Рассказывая об этих отроческих мыслях своих, приходит он к заключению, что в основе их было четыре чувства: первое – «любовь к воображаемой женщине», то есть сладострастие плоти; второе – «любовь любви» людской, то есть гордость, сладострастие духа; третье – «надежда на необыкновенное тщеславное счастие, такая сильная и твердая, что она переходила в сумасшествие»; четвертое – отвращение к самому себе и раскаяние.
Но, в сущности, это – не четыре, а только два чувства, ибо первые три соединяются в одно – в любовь к себе, к своему телу, к своей телесной жизни или к своему Я; второе – отвращение, ненависть к себе, нелюбовь к другим или к Богу, а именно только ненависть к себе. И здесь, и там первая основа и соединение двух столь, по-видимому, противоположных чувств есть Я, или до крайней степени утверждаемое, или до крайней степени отрицаемое. Все начинается и все кончается в Я: ни любовь, ни ненависть не могут разорвать этого круга.
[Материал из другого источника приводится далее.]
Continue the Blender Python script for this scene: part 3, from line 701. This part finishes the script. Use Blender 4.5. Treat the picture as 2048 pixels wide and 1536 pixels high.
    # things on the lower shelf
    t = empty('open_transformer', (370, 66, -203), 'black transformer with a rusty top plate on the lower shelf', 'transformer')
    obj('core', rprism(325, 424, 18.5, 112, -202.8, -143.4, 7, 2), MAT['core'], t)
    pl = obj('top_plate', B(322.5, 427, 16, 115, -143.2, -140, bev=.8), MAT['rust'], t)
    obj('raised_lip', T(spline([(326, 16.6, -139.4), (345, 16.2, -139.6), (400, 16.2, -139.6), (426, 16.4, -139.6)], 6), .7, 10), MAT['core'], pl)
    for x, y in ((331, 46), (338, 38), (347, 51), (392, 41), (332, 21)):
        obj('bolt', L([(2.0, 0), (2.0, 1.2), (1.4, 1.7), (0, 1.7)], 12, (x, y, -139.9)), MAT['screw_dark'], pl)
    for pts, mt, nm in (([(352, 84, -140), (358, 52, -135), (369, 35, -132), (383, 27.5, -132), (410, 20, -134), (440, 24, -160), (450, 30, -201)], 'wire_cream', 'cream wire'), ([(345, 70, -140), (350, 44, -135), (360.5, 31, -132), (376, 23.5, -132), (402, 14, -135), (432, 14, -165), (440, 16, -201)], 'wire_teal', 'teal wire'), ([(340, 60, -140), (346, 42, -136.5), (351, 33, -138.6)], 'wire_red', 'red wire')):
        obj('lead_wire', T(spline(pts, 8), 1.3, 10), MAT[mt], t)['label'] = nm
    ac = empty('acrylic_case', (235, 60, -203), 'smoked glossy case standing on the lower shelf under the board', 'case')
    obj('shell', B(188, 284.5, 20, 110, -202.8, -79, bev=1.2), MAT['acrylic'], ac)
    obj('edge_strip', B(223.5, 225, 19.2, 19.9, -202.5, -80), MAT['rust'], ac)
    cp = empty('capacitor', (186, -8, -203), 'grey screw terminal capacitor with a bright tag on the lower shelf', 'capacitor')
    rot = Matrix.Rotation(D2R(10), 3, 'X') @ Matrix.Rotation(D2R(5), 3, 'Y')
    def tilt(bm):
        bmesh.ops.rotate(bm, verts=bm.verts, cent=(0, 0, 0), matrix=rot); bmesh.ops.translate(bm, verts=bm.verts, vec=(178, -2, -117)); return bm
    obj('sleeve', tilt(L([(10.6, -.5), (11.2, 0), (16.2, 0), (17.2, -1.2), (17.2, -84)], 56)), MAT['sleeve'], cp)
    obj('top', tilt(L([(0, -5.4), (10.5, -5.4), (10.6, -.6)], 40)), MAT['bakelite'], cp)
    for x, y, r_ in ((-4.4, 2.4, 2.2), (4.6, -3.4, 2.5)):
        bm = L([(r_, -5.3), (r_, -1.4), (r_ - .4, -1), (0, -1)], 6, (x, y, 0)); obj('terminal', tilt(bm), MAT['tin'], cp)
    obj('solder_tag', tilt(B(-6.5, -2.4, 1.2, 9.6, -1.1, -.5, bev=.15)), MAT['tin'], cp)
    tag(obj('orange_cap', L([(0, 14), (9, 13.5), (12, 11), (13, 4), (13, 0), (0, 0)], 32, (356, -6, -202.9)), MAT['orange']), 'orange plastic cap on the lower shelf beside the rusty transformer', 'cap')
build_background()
И вот вопрос: какой же из двух перемежающихся, сливающихся Львов Николаевичей Толстых – наиболее истинный, искренний, вечный: тот ли, кто стегает себя по голой спине аскетическою веревкой, или тот, кто ест эпикурейские пряники с кроновским медом, баюкая себя мыслью о смерти, о том, что все под солнцем – суета сует и томление духа, что лучше псу живому, нежели мертвому льву? Тот ли, кто любит, или тот, кто ненавидит себя? Кто все свои мысли, чувства, желания начинает по-христиански, или – кто кончает их по-язычески? Или, может быть, наконец, – и это было бы для него самое страшное, – оба они одинаково искренние, одинаково истинные, одинаково вечные?
Во всяком случае, он судит себя и свои отроческие мысли, которые называет своими «умствованиями», с такою строгостью и честностью в этом первом произведении, с какими впоследствии уже никогда не судил себя даже на знаменитых, столь жгуче-покаянных и самобичующих страницах «Исповеди».
«Из всего этого тяжелого морального труда я не вынес ничего, кроме изворотливости ума, ослабившей во мне силу воли, и привычки к постоянному моральному анализу, уничтожившей свежесть чувства и ясность рассудка. – Склонность моя к отвлеченным размышлениям до такой степени неестественно развила во мне сознание, что часто, начиная думать о самой простой вещи, я впадал в безвыходный круг анализа своих мыслей, я не думал уже о вопросе, занимавшем меня, а думал о том, о чем я думал. Спрашивая себя: о чем я думаю? – я отвечал: я думаю, о чем я думаю. А теперь о чем я думаю? Я думаю, что я думаю, о чем я думаю, и так далее. Ум за разум заходил».